There are lots of forms of language. Some are languages that are sounds and symbols organized by rules, such as written and spoken English. There's also non-verbal communication or "body language," a knowable system of postures and facial expressions that convey emotional states of interest or boredom or attraction or defense.

Mathematics is also a language, consisting (like English) of a body of symbols and a set of rules that establish relationships between those symbols. Computer code is widely thought of in terms of "languages" such as C++ and SQL, which are again systems of symbols and relationships.

Music can be reasonably thought of as a language: a system of symbols and relationships. But now we get into some interesting areas. One of the core tenets of postmodern philosophy is that the question of "meaning" is no longer tenable; that as our cultures have become more complex and intermingled (and ironic), there is no longer a meaningful connection between what I write and what you read, between what you say and what I hear. And that gets expressed in a couple of different ways: taste and comprehension. Taste is subcultural – I belong to a group of people who does or does not like Tom Waits, Beyonce, or James Taylor. Those sounds are reassuring to me, help me feel like a certain kind of person (ironic hipster, fashionable clubster, or mellow Yuppie sophisticate, respectively).

But understanding is also subcultural. The vast majority of Americans would not recognize the music of Gavin Bryers or Napalm Death or Nas as music at all.

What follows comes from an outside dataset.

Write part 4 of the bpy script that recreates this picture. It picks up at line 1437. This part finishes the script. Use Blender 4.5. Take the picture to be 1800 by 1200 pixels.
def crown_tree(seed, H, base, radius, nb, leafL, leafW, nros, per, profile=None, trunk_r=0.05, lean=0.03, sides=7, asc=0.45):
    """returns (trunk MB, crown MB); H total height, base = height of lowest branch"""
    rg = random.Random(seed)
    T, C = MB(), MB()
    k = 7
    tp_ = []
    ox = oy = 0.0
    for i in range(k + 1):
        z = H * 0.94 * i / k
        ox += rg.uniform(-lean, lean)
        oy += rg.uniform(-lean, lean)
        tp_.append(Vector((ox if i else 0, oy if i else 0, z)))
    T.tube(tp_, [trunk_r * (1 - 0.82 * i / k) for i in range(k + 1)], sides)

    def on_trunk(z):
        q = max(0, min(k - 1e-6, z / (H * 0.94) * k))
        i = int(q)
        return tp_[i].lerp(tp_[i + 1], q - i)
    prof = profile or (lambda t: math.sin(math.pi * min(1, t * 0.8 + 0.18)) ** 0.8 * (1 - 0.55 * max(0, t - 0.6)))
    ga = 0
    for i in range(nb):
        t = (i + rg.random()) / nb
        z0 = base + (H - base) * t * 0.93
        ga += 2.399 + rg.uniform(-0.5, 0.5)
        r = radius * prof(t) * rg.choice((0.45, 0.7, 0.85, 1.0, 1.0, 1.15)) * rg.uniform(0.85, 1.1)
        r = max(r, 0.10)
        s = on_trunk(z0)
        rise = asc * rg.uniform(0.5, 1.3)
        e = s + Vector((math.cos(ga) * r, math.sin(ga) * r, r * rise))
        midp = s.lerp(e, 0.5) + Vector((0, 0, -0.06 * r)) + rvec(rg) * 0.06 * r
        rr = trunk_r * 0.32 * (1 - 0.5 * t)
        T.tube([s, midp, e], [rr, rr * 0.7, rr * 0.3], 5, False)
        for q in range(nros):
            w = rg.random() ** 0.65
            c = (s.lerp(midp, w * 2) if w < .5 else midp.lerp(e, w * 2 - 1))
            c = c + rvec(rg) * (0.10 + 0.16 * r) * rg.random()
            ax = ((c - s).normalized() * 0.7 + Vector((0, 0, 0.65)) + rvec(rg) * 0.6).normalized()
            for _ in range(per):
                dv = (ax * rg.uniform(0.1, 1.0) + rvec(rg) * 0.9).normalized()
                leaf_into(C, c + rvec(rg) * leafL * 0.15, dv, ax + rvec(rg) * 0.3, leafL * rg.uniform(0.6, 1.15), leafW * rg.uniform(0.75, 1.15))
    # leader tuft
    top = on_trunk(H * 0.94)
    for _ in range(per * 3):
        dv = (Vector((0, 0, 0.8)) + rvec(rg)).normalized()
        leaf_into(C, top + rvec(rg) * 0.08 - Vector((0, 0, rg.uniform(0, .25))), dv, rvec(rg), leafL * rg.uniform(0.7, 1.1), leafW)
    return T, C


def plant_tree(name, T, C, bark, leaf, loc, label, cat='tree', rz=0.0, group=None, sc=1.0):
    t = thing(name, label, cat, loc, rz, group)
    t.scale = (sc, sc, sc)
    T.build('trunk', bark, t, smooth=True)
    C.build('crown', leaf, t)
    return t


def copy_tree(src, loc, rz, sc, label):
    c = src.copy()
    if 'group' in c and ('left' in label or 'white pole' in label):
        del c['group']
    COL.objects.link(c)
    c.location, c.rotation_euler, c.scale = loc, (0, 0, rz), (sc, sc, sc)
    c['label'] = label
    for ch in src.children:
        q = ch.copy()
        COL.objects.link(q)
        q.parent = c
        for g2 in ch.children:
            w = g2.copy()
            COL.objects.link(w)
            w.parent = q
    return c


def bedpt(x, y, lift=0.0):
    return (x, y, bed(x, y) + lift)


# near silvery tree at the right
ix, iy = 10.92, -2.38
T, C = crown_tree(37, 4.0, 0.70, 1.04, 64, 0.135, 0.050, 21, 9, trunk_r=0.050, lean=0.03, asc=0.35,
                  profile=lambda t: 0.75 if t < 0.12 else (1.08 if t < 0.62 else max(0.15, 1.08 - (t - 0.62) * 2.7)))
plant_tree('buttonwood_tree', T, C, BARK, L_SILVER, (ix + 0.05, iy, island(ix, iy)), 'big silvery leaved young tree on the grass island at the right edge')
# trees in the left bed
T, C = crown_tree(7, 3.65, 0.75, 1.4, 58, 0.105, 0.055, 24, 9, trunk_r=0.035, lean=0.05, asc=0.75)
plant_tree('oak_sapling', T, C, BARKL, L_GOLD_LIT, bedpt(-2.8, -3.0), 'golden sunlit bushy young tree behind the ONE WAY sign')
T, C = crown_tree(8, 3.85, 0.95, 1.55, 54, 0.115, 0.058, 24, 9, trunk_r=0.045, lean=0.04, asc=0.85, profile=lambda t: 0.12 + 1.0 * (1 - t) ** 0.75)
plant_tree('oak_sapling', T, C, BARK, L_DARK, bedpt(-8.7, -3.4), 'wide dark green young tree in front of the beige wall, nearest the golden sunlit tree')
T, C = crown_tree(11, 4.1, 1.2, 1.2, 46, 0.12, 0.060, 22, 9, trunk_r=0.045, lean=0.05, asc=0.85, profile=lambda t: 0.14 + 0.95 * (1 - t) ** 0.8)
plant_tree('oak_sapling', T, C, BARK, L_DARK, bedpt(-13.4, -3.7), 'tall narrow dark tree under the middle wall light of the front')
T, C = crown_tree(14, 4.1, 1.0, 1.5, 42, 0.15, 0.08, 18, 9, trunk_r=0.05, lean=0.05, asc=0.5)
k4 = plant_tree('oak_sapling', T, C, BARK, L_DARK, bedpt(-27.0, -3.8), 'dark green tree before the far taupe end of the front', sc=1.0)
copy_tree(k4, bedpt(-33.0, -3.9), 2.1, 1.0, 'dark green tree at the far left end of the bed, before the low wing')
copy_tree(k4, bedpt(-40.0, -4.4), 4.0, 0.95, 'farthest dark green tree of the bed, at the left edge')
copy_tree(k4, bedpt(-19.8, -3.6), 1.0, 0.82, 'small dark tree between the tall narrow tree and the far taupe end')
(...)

The common parental epithet "Turn down that goddamn noise!" is only partially intended as an insult. "Noise" means, literally, acoustic signals that do not convey information; in language term, symbols with no system of relationships. So when parents listen to the music of their children, they may often be faced with a bewildering array of sounds and no meaningful way to put those sounds together into rules. The writers and performers of that music have meaning in mind – they are conveying something. But if I don't understand the rules, I don't get that meaning, just as I miss almost everything going on around me when I visit a Chinese neighborhood.

Which brings me, in a very sideways fashion, to architecture. Last week, some colleagues and I were discussing the criteria we wanted our students to be able to achieve after they'd gone through some part of our program. And one of the criteria was that they were able to find relevant ideas, analyze them, and use them to create an argument about something that mattered to them. One of my colleagues said that he wished we could create criteria that would more fully express the fact that we were a design school, that wasn't so much about language. Others immediately responded that design should be an argument, that one is making a material stance toward the world. And I completely buy that. But the question I raised, and the one that we collectively haven't resolved yet, is whether the ideas and the analysis and the argument can be conducted wholly through the medium of a visual language, or whether at some points we have to use words and sentences to convey the ideas that created the visual outcomes. In other words, if you're deeply fluent in architecture, can you read someone's thought processes through their drawn and modeled and constructed work, without any words attached? I honestly don't know the answer to that; it may be possible that there are readable ideas throughout the work of the more esoteric architects. I do know that, if there are, they are as unapproachable to me as the conversations of the Vietnamese merchants of downtown Oakland.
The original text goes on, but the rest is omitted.